Considered in this way, it’s better to characterize design by the extent to which it meets its objectives within its constraints — i.e. by how effective it is.

So the better question is whether effective design can come out of an unsolicited activity?

Each objective and each constraint can be thought of a dimension which constrains the space in which effective design solutions exist. Consider three planes in space. Their intersection can at best be a single point; almost always, they won’t intersect, and instead will bound some space in-between. That’s the reason perfect solution almost never exists, and why design is actually an engineering activity involving trade-offs.

It’s the job of the designer to identify the space in which an effective solution can exist, and then to create a solution within it. It’s his job to solve the puzzle. The more objectives and constraints involved, the smaller that space will become; the more complex the puzzle is to solve.

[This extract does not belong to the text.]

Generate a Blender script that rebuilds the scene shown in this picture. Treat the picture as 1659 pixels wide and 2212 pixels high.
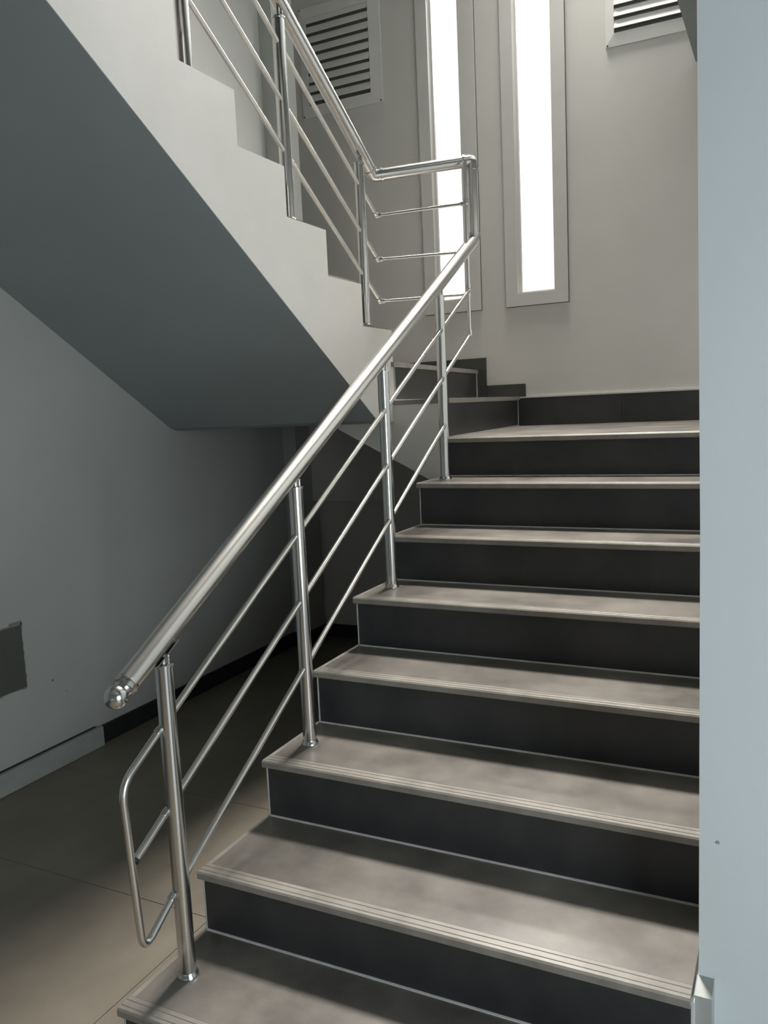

So let’s return to the question of whether an effective design can come out of an unsolicited activity? The answer is that it depends on the complexity of the puzzle to be solved. Without the knowledge of the objectives and constraints that the inside designer learns through a professional engagement, the less likely the outside designer is to even know what the puzzle is, much less be in a position to solve it. The outside designer is left only in a position to infer what the puzzle may be, and only for those aspects of the product to which they’re exposed.

Could unsolicited design result in an effective concert announcement poster? Probably. Could unsolicited design result in an effective satellite control system user interface. Far more unlikely.